The God of The Hereafter, Osiris

Osiris is on of the most famous ancient Egyptian gods who was considered the eldest son of Nut and Geb and the father of Horus the younger. He was regarded as the chief god of the underworld and revival who states the final judgment on the dead souls and Anubis was his assistant who was in charge of preparing the body before standing in the hands of Osiris. The people believed that he has the power of resurrection and fertility and that the Nile is his deathbed. There are a lot of information about Osiris way of treating the recently dead souls in the Book of the Dead, the Coffin Texts, and the Pyramid Texts. Osiris is described in the Book of the Dead as the lord of immortality, the heir of the North and South of the earth, the prince of gods and humans, and the Lord of Mendes and ruler in Abydos.

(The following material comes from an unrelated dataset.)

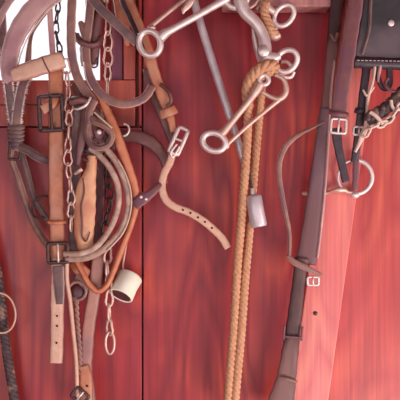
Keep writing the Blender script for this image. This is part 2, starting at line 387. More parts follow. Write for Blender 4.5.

In the prehistoric period, Osiris was regarded as the god of fertility and it is recorded that the crook and the flail in his hand resulted from his association with Anedjti who was the major god of Delta village of Busiris in that time. After unifying the gods of Egypt, Osiris was regarded as the chief god of the underworld but he was also depicted as a man holding the crook and the flail remained and Abydos was the center of his worship.
Osiris was worshiped in several temples and his statue appears in the drawings on the walls of Upper Egypt temples such as the temples of Dendera and Philae. He was usually depicted as a man wearing a beard, catching a crook and a flail in his hand and wearing the Mummy's white dress, and with a white crown of Lower Egypt and some times a white crown and two plumes over his head. Most of the scenes that depict Osiris present him topping the throne of Maat or setting on a throne floating on water.